**What is expected:**
Work through the material below and count the lines holding the word "smooth"; give that count and nothing more.

——————————

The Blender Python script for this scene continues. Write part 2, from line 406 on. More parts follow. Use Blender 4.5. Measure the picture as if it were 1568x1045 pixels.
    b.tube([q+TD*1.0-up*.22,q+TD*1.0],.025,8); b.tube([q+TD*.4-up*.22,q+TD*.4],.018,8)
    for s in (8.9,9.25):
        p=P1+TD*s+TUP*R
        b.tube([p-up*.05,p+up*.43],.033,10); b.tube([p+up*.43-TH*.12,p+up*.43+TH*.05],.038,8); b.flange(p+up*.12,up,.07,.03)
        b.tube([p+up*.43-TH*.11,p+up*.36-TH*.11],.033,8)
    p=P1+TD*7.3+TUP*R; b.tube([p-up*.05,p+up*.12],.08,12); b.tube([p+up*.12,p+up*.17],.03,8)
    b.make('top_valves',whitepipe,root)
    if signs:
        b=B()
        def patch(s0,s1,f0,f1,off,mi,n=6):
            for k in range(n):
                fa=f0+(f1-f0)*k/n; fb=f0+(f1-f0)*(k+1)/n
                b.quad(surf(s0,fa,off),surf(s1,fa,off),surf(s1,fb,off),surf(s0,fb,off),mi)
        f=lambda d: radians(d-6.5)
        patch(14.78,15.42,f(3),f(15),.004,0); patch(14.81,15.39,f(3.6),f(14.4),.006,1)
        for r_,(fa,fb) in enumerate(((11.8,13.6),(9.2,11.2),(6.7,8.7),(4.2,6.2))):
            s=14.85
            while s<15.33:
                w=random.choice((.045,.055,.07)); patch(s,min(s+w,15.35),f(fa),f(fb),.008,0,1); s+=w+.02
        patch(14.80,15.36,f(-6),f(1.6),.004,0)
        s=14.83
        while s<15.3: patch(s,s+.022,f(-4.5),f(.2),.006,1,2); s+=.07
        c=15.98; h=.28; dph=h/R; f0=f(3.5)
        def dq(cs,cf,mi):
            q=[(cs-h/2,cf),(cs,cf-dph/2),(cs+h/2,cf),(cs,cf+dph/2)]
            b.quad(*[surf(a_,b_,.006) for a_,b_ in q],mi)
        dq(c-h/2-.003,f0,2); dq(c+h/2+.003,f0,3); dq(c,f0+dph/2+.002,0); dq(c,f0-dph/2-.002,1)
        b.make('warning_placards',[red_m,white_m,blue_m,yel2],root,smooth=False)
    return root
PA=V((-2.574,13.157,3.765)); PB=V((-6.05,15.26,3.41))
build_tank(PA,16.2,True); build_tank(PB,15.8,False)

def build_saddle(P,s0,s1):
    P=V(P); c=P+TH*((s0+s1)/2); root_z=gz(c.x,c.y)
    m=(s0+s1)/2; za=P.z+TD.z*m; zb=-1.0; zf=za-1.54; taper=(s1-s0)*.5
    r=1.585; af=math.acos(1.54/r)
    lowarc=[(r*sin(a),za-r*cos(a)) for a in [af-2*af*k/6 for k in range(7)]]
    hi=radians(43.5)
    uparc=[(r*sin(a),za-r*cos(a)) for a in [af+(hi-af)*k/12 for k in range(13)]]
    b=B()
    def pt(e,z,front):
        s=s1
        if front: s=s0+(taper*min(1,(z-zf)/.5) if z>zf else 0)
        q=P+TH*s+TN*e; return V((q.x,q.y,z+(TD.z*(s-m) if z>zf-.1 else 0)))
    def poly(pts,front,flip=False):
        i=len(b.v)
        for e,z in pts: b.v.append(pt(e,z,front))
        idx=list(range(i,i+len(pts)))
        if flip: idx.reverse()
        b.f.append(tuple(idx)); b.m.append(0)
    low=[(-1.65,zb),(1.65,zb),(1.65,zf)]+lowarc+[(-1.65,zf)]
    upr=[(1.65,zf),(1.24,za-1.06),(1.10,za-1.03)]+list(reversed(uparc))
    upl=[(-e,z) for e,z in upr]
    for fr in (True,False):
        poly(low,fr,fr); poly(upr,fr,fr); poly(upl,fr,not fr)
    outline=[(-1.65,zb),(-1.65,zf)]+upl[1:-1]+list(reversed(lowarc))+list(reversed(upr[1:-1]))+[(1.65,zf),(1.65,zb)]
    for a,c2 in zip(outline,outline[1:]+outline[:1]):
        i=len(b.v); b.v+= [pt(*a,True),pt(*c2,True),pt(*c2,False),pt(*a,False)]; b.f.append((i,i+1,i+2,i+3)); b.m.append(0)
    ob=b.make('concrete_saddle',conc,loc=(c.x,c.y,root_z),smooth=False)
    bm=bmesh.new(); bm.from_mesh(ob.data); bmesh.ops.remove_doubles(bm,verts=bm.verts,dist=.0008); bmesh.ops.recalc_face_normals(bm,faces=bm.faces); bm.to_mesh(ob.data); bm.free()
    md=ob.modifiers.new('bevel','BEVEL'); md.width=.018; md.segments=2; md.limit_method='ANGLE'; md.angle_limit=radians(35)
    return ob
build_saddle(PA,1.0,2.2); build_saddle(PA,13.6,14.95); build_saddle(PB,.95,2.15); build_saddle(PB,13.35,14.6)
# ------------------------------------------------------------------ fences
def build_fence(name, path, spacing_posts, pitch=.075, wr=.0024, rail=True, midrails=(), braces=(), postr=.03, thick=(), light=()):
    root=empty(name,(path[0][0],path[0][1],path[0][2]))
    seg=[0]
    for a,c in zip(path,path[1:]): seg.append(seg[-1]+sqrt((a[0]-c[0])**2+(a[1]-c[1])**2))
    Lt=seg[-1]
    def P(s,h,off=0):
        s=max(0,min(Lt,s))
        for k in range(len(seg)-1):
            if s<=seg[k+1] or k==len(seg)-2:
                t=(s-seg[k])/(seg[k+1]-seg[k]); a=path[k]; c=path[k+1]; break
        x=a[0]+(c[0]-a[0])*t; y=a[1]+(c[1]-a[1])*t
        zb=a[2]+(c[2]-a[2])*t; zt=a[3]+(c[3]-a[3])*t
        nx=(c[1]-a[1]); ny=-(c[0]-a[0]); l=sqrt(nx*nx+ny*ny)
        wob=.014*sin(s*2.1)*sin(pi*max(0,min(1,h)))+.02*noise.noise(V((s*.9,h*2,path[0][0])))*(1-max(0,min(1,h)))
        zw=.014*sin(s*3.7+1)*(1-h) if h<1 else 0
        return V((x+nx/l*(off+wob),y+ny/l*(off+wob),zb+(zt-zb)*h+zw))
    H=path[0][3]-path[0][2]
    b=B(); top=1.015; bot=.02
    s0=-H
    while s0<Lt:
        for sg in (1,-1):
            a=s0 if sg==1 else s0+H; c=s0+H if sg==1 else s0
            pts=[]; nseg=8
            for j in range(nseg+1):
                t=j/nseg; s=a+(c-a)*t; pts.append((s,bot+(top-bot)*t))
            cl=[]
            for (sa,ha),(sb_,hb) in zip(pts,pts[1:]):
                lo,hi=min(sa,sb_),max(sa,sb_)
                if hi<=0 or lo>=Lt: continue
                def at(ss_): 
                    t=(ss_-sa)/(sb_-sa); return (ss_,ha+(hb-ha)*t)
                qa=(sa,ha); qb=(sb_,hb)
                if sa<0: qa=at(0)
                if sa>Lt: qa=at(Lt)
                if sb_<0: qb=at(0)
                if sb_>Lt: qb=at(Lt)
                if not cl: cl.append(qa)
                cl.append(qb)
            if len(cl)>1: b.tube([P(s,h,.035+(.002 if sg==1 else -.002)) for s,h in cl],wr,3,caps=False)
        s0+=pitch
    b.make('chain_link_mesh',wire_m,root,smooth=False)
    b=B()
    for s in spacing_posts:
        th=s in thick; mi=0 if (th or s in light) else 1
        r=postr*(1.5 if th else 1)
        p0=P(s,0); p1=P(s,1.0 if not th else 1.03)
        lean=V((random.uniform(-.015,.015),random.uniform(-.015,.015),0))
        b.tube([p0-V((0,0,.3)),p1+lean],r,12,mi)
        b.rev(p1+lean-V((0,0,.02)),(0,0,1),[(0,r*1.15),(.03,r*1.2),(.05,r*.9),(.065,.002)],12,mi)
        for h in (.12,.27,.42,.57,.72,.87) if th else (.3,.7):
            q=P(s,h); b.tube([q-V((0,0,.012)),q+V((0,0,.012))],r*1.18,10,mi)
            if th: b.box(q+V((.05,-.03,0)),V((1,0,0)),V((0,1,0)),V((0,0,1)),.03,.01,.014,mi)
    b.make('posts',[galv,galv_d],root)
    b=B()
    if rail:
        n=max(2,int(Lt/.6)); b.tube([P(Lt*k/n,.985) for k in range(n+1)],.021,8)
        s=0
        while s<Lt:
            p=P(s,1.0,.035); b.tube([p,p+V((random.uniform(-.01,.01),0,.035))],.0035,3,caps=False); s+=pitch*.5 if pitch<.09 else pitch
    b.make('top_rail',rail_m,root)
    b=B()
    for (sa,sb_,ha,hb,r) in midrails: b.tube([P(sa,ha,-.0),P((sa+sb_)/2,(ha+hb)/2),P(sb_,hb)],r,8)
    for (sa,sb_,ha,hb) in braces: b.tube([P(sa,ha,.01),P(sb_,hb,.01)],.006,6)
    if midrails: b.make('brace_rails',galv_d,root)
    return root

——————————

**Expected answer:**
3